▼

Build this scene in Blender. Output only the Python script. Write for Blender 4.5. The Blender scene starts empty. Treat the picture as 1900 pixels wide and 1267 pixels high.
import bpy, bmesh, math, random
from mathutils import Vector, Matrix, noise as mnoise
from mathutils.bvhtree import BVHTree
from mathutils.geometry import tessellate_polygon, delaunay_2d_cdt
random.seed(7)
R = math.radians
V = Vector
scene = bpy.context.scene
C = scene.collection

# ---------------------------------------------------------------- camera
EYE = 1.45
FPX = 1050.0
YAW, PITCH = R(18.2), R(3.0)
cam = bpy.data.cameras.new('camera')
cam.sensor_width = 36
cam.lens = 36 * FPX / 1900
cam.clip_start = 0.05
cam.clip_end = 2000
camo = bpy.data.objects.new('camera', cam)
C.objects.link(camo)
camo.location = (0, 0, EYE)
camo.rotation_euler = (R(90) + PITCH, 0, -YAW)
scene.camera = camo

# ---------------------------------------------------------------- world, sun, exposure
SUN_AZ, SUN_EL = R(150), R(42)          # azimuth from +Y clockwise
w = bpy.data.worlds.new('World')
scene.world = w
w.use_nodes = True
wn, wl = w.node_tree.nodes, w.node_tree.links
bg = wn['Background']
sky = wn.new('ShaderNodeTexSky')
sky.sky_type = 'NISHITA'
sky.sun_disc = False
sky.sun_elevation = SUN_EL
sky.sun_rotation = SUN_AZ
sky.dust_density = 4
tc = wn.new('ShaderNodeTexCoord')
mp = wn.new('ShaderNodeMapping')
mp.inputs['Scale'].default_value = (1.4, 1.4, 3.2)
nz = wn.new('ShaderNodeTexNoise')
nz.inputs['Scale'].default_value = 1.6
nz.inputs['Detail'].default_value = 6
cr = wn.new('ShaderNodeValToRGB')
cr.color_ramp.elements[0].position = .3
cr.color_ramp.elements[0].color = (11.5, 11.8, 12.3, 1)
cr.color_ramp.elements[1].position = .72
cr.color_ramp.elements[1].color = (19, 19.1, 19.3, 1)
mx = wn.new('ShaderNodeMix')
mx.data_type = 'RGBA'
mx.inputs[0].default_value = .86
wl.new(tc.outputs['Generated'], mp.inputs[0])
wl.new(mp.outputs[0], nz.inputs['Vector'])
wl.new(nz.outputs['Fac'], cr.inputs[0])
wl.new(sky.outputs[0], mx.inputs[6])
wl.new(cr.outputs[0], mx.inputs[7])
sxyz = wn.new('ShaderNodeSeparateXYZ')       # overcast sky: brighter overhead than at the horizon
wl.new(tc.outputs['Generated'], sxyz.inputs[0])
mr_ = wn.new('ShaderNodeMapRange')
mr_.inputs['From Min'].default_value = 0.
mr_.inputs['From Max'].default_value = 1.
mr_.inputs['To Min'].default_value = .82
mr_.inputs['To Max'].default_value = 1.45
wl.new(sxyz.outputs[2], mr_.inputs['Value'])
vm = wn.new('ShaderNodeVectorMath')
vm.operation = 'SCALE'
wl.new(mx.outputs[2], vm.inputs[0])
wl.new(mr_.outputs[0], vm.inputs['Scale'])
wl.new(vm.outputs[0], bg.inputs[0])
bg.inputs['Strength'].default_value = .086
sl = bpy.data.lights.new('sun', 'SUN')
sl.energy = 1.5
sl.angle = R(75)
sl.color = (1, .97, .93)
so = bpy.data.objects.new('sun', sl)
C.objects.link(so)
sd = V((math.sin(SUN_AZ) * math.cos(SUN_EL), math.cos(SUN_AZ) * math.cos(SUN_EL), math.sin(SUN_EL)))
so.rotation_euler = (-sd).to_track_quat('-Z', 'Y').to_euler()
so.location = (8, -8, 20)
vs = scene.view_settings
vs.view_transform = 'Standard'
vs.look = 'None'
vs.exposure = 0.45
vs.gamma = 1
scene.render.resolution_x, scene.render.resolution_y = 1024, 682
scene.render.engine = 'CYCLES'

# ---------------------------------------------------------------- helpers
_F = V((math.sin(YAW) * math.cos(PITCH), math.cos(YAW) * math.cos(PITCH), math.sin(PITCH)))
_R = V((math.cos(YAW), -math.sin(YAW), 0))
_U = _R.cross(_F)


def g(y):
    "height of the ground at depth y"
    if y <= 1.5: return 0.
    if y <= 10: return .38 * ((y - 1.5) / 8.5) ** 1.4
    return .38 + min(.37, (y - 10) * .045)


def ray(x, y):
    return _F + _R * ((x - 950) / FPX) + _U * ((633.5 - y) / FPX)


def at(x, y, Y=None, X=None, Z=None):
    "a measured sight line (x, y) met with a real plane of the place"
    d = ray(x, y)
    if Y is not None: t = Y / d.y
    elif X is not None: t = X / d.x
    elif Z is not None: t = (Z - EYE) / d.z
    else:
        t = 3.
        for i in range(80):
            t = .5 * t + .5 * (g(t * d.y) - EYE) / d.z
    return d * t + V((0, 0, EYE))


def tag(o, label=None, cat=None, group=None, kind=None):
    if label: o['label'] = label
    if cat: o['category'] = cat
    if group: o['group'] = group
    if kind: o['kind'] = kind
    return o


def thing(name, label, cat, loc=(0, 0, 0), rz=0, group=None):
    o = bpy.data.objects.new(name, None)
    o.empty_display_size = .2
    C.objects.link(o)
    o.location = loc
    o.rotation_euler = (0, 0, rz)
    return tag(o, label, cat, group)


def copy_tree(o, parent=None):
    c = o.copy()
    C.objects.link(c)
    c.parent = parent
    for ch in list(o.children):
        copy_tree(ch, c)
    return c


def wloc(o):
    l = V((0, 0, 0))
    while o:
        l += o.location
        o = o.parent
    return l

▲

§ GOAL OF THE EXERCISE: Go through the listing above and restate it word for word.

§ WRITTEN RESPONSE:
Build this scene in Blender. Output only the Python script. Write for Blender 4.5. The Blender scene starts empty. Treat the picture as 1900 pixels wide and 1267 pixels high.
import bpy, bmesh, math, random
from mathutils import Vector, Matrix, noise as mnoise
from mathutils.bvhtree import BVHTree
from mathutils.geometry import tessellate_polygon, delaunay_2d_cdt
random.seed(7)
R = math.radians
V = Vector
scene = bpy.context.scene
C = scene.collection

# ---------------------------------------------------------------- camera
EYE = 1.45
FPX = 1050.0
YAW, PITCH = R(18.2), R(3.0)
cam = bpy.data.cameras.new('camera')
cam.sensor_width = 36
cam.lens = 36 * FPX / 1900
cam.clip_start = 0.05
cam.clip_end = 2000
camo = bpy.data.objects.new('camera', cam)
C.objects.link(camo)
camo.location = (0, 0, EYE)
camo.rotation_euler = (R(90) + PITCH, 0, -YAW)
scene.camera = camo

# ---------------------------------------------------------------- world, sun, exposure
SUN_AZ, SUN_EL = R(150), R(42)          # azimuth from +Y clockwise
w = bpy.data.worlds.new('World')
scene.world = w
w.use_nodes = True
wn, wl = w.node_tree.nodes, w.node_tree.links
bg = wn['Background']
sky = wn.new('ShaderNodeTexSky')
sky.sky_type = 'NISHITA'
sky.sun_disc = False
sky.sun_elevation = SUN_EL
sky.sun_rotation = SUN_AZ
sky.dust_density = 4
tc = wn.new('ShaderNodeTexCoord')
mp = wn.new('ShaderNodeMapping')
mp.inputs['Scale'].default_value = (1.4, 1.4, 3.2)
nz = wn.new('ShaderNodeTexNoise')
nz.inputs['Scale'].default_value = 1.6
nz.inputs['Detail'].default_value = 6
cr = wn.new('ShaderNodeValToRGB')
cr.color_ramp.elements[0].position = .3
cr.color_ramp.elements[0].color = (11.5, 11.8, 12.3, 1)
cr.color_ramp.elements[1].position = .72
cr.color_ramp.elements[1].color = (19, 19.1, 19.3, 1)
mx = wn.new('ShaderNodeMix')
mx.data_type = 'RGBA'
mx.inputs[0].default_value = .86
wl.new(tc.outputs['Generated'], mp.inputs[0])
wl.new(mp.outputs[0], nz.inputs['Vector'])
wl.new(nz.outputs['Fac'], cr.inputs[0])
wl.new(sky.outputs[0], mx.inputs[6])
wl.new(cr.outputs[0], mx.inputs[7])
sxyz = wn.new('ShaderNodeSeparateXYZ')       # overcast sky: brighter overhead than at the horizon
wl.new(tc.outputs['Generated'], sxyz.inputs[0])
mr_ = wn.new('ShaderNodeMapRange')
mr_.inputs['From Min'].default_value = 0.
mr_.inputs['From Max'].default_value = 1.
mr_.inputs['To Min'].default_value = .82
mr_.inputs['To Max'].default_value = 1.45
wl.new(sxyz.outputs[2], mr_.inputs['Value'])
vm = wn.new('ShaderNodeVectorMath')
vm.operation = 'SCALE'
wl.new(mx.outputs[2], vm.inputs[0])
wl.new(mr_.outputs[0], vm.inputs['Scale'])
wl.new(vm.outputs[0], bg.inputs[0])
bg.inputs['Strength'].default_value = .086
sl = bpy.data.lights.new('sun', 'SUN')
sl.energy = 1.5
sl.angle = R(75)
sl.color = (1, .97, .93)
so = bpy.data.objects.new('sun', sl)
C.objects.link(so)
sd = V((math.sin(SUN_AZ) * math.cos(SUN_EL), math.cos(SUN_AZ) * math.cos(SUN_EL), math.sin(SUN_EL)))
so.rotation_euler = (-sd).to_track_quat('-Z', 'Y').to_euler()
so.location = (8, -8, 20)
vs = scene.view_settings
vs.view_transform = 'Standard'
vs.look = 'None'
vs.exposure = 0.45
vs.gamma = 1
scene.render.resolution_x, scene.render.resolution_y = 1024, 682
scene.render.engine = 'CYCLES'

# ---------------------------------------------------------------- helpers
_F = V((math.sin(YAW) * math.cos(PITCH), math.cos(YAW) * math.cos(PITCH), math.sin(PITCH)))
_R = V((math.cos(YAW), -math.sin(YAW), 0))
_U = _R.cross(_F)


def g(y):
    "height of the ground at depth y"
    if y <= 1.5: return 0.
    if y <= 10: return .38 * ((y - 1.5) / 8.5) ** 1.4
    return .38 + min(.37, (y - 10) * .045)


def ray(x, y):
    return _F + _R * ((x - 950) / FPX) + _U * ((633.5 - y) / FPX)


def at(x, y, Y=None, X=None, Z=None):
    "a measured sight line (x, y) met with a real plane of the place"
    d = ray(x, y)
    if Y is not None: t = Y / d.y
    elif X is not None: t = X / d.x
    elif Z is not None: t = (Z - EYE) / d.z
    else:
        t = 3.
        for i in range(80):
            t = .5 * t + .5 * (g(t * d.y) - EYE) / d.z
    return d * t + V((0, 0, EYE))


def tag(o, label=None, cat=None, group=None, kind=None):
    if label: o['label'] = label
    if cat: o['category'] = cat
    if group: o['group'] = group
    if kind: o['kind'] = kind
    return o


def thing(name, label, cat, loc=(0, 0, 0), rz=0, group=None):
    o = bpy.data.objects.new(name, None)
    o.empty_display_size = .2
    C.objects.link(o)
    o.location = loc
    o.rotation_euler = (0, 0, rz)
    return tag(o, label, cat, group)


def copy_tree(o, parent=None):
    c = o.copy()
    C.objects.link(c)
    c.parent = parent
    for ch in list(o.children):
        copy_tree(ch, c)
    return c


def wloc(o):
    l = V((0, 0, 0))
    while o:
        l += o.location
        o = o.parent
    return l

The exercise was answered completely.